==== Provided material ====

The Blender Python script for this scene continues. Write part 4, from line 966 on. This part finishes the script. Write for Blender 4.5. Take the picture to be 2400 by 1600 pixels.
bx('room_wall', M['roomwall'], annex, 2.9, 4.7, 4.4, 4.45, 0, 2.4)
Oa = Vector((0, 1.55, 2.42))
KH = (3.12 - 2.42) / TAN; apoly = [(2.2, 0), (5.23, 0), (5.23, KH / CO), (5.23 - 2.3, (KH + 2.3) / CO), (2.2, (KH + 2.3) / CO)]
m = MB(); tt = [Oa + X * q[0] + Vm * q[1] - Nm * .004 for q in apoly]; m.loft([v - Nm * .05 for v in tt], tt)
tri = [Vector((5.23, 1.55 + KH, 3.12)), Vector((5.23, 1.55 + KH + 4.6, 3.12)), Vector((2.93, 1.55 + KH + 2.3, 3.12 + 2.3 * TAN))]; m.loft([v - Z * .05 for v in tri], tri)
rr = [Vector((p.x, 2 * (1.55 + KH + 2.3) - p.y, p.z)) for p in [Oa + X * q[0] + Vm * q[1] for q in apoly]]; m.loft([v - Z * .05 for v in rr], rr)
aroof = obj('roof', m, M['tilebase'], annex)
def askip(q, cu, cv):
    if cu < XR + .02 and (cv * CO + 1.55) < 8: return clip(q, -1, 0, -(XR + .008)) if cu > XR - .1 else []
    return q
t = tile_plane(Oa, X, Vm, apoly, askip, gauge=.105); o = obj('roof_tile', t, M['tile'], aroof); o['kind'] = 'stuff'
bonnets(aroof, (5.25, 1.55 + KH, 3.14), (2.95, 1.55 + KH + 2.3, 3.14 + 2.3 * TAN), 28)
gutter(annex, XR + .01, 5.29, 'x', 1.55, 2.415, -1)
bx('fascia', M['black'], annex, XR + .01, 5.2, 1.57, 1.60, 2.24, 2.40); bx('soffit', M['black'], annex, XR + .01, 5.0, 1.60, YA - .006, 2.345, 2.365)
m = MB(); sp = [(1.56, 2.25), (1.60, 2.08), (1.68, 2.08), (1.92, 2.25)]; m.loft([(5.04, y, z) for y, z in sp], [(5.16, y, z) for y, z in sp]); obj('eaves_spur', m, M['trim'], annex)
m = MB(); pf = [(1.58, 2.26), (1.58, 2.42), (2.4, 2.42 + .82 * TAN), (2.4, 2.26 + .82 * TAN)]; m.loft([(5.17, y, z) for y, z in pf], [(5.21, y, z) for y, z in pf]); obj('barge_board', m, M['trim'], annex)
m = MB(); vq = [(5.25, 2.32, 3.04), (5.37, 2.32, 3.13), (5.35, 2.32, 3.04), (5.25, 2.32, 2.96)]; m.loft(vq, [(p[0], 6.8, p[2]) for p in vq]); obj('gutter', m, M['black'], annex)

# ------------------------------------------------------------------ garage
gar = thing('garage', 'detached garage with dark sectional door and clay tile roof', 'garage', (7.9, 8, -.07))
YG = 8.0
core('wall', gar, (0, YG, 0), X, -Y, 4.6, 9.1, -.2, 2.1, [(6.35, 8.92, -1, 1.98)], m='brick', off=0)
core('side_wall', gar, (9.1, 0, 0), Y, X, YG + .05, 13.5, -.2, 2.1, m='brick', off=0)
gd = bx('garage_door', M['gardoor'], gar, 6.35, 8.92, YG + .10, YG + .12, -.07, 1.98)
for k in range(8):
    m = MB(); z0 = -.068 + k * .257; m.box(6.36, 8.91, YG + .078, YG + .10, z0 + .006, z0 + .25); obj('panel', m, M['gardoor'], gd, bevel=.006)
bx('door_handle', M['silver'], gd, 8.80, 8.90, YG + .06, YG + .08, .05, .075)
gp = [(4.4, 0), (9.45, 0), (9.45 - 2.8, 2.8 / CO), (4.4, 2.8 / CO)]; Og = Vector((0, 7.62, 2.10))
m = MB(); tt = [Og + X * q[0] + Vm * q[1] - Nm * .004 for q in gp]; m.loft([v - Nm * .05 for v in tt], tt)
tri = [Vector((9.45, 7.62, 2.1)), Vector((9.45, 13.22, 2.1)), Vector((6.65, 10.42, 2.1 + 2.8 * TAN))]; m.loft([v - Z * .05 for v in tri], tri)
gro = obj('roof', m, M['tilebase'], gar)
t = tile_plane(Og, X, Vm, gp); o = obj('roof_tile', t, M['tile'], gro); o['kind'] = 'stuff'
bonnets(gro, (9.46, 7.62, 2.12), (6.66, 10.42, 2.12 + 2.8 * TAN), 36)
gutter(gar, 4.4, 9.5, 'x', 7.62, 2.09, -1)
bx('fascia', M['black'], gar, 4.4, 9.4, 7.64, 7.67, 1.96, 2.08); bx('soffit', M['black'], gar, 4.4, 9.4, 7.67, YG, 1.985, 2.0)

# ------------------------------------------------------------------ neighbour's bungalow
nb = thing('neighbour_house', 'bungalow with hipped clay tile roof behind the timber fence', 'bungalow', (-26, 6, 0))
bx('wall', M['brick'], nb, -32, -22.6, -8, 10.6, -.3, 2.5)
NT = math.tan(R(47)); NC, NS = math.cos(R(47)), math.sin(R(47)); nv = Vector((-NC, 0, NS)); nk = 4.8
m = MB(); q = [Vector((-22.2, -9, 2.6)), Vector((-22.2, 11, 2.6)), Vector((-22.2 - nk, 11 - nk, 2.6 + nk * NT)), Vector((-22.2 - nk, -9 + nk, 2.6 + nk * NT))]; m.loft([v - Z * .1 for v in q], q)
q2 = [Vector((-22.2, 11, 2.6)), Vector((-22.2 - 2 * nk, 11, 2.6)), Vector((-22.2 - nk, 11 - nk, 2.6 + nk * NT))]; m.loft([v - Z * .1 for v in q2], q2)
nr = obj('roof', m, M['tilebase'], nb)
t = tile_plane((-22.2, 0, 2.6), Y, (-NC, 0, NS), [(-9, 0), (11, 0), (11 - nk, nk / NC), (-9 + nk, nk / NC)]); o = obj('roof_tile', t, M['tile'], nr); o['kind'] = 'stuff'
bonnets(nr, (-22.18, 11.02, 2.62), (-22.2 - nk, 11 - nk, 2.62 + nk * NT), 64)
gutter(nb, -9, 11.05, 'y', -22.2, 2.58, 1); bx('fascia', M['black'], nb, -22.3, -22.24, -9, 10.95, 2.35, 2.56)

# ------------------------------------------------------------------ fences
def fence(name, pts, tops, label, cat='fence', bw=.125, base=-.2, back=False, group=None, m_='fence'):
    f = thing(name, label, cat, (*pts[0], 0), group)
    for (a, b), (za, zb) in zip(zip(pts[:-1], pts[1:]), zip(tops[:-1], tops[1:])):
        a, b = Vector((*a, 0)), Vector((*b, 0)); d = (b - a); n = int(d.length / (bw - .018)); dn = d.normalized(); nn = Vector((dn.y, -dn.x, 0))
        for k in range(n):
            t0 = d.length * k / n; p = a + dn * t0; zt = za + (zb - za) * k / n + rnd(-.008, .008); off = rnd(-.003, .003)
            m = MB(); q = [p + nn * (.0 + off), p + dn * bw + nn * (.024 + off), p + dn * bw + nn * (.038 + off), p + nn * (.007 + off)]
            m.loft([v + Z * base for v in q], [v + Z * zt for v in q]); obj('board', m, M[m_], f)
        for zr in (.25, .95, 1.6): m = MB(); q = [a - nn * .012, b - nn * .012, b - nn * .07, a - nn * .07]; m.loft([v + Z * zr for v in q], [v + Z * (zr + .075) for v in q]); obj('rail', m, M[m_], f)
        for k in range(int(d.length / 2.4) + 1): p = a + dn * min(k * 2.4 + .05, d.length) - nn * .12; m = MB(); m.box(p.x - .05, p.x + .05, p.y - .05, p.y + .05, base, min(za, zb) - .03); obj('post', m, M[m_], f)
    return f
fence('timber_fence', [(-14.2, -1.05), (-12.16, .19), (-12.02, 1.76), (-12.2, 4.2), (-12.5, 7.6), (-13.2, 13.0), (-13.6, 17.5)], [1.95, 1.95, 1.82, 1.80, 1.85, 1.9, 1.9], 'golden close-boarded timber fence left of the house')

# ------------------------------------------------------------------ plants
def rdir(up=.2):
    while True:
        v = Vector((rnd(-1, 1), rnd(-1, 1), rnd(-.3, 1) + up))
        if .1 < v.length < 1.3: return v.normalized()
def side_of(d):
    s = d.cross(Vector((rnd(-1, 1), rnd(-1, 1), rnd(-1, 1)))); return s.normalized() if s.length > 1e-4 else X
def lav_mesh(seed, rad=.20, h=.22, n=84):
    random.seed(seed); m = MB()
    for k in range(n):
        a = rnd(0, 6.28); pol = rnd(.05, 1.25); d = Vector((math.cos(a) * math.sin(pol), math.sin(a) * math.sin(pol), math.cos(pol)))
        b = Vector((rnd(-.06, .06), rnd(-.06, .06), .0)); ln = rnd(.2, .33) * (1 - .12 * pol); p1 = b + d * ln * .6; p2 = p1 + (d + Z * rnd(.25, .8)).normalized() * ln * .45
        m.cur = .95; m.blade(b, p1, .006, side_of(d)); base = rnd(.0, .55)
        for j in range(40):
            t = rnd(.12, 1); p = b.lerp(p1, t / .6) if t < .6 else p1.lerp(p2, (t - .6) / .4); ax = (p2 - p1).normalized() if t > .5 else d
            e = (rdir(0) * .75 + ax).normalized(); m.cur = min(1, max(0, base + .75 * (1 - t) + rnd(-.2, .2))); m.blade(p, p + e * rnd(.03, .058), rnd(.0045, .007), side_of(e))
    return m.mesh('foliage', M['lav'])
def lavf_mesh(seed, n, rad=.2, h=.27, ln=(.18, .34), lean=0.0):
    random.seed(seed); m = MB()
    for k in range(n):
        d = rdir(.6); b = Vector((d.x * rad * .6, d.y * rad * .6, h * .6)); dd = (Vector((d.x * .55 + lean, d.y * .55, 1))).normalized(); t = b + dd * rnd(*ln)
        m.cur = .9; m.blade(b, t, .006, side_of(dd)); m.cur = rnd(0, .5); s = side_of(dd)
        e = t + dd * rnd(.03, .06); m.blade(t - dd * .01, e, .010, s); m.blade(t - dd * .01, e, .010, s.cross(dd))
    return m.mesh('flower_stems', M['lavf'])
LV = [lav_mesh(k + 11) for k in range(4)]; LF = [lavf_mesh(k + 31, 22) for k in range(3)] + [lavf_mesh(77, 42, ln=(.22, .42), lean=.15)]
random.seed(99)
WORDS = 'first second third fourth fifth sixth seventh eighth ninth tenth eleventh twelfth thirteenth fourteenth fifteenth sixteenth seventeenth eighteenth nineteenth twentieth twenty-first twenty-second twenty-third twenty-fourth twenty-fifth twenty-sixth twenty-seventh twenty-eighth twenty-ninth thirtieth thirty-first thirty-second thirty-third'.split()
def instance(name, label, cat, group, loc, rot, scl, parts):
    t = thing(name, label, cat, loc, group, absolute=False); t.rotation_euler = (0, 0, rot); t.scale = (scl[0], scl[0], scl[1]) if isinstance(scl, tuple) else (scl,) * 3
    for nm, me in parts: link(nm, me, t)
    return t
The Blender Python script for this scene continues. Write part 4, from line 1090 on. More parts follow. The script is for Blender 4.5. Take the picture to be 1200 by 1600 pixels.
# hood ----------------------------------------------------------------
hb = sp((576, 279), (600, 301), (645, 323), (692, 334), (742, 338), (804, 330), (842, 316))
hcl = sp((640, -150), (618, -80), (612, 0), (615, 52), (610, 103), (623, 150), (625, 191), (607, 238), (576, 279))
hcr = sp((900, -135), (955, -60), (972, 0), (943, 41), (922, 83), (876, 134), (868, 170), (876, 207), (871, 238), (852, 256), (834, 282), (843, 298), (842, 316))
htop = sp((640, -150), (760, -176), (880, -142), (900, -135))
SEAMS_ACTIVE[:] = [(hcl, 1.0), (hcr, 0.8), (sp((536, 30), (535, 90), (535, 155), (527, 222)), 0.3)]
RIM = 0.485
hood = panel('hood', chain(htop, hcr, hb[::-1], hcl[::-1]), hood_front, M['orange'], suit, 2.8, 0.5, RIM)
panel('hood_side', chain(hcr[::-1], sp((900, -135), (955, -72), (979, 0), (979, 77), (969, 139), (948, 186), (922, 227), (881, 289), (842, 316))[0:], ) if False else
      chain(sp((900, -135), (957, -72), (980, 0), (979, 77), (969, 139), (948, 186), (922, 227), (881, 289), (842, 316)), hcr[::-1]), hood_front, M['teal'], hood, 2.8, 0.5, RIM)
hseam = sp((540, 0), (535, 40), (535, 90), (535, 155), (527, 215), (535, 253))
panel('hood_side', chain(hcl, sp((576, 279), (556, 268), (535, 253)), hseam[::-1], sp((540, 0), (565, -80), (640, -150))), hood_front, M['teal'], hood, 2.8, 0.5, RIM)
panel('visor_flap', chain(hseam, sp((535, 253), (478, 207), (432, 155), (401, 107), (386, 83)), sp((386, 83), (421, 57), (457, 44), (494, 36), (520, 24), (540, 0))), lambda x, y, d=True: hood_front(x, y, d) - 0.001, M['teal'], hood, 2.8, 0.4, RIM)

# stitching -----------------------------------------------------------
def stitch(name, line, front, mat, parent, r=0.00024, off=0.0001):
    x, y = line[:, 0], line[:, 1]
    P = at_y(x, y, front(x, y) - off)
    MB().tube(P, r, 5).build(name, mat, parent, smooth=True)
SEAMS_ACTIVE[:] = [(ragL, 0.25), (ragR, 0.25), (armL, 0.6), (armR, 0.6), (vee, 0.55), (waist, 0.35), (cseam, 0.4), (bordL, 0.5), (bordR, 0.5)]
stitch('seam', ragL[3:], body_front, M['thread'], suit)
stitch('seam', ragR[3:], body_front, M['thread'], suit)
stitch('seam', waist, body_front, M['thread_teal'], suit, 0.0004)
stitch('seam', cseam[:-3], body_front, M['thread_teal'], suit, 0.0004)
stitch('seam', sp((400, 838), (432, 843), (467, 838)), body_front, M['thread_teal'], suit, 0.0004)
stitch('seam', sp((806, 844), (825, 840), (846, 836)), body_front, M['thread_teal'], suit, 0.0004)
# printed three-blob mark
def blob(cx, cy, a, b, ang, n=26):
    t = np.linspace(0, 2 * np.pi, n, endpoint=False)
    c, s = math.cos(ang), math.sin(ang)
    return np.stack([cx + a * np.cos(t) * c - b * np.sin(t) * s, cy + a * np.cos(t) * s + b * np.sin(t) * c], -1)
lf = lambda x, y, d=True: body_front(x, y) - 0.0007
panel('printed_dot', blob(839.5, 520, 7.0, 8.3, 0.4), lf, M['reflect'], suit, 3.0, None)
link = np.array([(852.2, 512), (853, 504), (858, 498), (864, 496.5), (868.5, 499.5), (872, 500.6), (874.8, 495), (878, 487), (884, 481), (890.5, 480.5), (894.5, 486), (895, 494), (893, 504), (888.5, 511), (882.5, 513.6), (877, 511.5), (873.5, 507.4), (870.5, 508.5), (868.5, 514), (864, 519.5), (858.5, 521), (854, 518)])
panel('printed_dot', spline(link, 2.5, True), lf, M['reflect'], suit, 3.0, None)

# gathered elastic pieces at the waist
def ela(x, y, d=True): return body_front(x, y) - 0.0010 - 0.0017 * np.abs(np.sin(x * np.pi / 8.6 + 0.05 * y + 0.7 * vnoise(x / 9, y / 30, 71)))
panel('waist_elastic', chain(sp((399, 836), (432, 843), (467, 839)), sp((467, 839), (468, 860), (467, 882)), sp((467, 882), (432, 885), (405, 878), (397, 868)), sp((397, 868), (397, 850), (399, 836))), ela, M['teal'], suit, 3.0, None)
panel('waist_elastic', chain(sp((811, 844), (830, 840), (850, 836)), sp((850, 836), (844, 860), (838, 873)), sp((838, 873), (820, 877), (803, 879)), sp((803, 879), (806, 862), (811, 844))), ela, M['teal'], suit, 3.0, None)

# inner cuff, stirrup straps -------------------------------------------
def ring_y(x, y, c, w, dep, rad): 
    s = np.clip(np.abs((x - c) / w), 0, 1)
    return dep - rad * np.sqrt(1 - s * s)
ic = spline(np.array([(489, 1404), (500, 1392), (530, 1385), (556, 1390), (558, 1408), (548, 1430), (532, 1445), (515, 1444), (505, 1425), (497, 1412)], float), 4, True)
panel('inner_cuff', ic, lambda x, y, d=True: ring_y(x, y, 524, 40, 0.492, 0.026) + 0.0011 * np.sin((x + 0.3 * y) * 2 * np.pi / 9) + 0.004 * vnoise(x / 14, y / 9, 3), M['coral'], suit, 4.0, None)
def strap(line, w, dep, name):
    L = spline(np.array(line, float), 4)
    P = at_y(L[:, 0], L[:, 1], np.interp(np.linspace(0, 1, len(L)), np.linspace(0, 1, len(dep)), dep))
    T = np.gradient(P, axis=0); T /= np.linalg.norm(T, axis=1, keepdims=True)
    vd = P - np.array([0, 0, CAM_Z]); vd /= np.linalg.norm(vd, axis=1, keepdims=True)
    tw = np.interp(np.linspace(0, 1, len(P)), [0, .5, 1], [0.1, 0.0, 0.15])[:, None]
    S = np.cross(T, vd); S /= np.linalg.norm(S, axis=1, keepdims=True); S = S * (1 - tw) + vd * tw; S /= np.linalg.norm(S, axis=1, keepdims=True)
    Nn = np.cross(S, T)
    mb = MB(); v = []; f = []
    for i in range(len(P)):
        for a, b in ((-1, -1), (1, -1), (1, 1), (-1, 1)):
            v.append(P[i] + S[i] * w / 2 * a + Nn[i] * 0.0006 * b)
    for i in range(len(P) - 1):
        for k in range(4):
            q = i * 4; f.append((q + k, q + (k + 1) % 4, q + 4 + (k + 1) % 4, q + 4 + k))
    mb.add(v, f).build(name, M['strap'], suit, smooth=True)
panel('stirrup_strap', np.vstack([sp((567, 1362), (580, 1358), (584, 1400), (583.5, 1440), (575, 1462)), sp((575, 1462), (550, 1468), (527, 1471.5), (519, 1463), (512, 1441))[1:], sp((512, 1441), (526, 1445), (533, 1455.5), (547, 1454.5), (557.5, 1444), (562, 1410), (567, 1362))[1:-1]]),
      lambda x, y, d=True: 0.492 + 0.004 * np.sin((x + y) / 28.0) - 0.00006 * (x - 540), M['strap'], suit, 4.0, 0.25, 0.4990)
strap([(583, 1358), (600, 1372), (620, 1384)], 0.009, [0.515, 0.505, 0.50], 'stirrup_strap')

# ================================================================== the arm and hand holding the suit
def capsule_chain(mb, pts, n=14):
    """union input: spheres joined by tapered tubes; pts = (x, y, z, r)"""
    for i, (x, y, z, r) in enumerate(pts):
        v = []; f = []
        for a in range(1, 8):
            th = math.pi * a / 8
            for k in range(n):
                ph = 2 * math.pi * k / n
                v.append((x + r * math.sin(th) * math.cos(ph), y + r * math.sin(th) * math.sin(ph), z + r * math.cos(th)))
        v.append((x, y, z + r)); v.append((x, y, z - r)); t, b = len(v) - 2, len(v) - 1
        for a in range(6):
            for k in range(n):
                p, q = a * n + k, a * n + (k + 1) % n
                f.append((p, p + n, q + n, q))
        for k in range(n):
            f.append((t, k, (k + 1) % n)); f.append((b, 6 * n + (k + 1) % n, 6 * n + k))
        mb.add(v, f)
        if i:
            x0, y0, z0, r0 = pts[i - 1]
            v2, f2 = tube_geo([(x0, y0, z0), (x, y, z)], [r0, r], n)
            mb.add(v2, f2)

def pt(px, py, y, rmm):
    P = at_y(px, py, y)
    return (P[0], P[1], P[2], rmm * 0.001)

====

#### [Exercise]
Repeat, exactly as they stand above, the lines from the line with "1200 by 1600 pixels." to the line with "2.8, 0.4, RIM)", both lines included.

#### [Reply]
The Blender Python script for this scene continues. Write part 4, from line 1090 on. More parts follow. The script is for Blender 4.5. Take the picture to be 1200 by 1600 pixels.
# hood ----------------------------------------------------------------
hb = sp((576, 279), (600, 301), (645, 323), (692, 334), (742, 338), (804, 330), (842, 316))
hcl = sp((640, -150), (618, -80), (612, 0), (615, 52), (610, 103), (623, 150), (625, 191), (607, 238), (576, 279))
hcr = sp((900, -135), (955, -60), (972, 0), (943, 41), (922, 83), (876, 134), (868, 170), (876, 207), (871, 238), (852, 256), (834, 282), (843, 298), (842, 316))
htop = sp((640, -150), (760, -176), (880, -142), (900, -135))
SEAMS_ACTIVE[:] = [(hcl, 1.0), (hcr, 0.8), (sp((536, 30), (535, 90), (535, 155), (527, 222)), 0.3)]
RIM = 0.485
hood = panel('hood', chain(htop, hcr, hb[::-1], hcl[::-1]), hood_front, M['orange'], suit, 2.8, 0.5, RIM)
panel('hood_side', chain(hcr[::-1], sp((900, -135), (955, -72), (979, 0), (979, 77), (969, 139), (948, 186), (922, 227), (881, 289), (842, 316))[0:], ) if False else
      chain(sp((900, -135), (957, -72), (980, 0), (979, 77), (969, 139), (948, 186), (922, 227), (881, 289), (842, 316)), hcr[::-1]), hood_front, M['teal'], hood, 2.8, 0.5, RIM)
hseam = sp((540, 0), (535, 40), (535, 90), (535, 155), (527, 215), (535, 253))
panel('hood_side', chain(hcl, sp((576, 279), (556, 268), (535, 253)), hseam[::-1], sp((540, 0), (565, -80), (640, -150))), hood_front, M['teal'], hood, 2.8, 0.5, RIM)
panel('visor_flap', chain(hseam, sp((535, 253), (478, 207), (432, 155), (401, 107), (386, 83)), sp((386, 83), (421, 57), (457, 44), (494, 36), (520, 24), (540, 0))), lambda x, y, d=True: hood_front(x, y, d) - 0.001, M['teal'], hood, 2.8, 0.4, RIM)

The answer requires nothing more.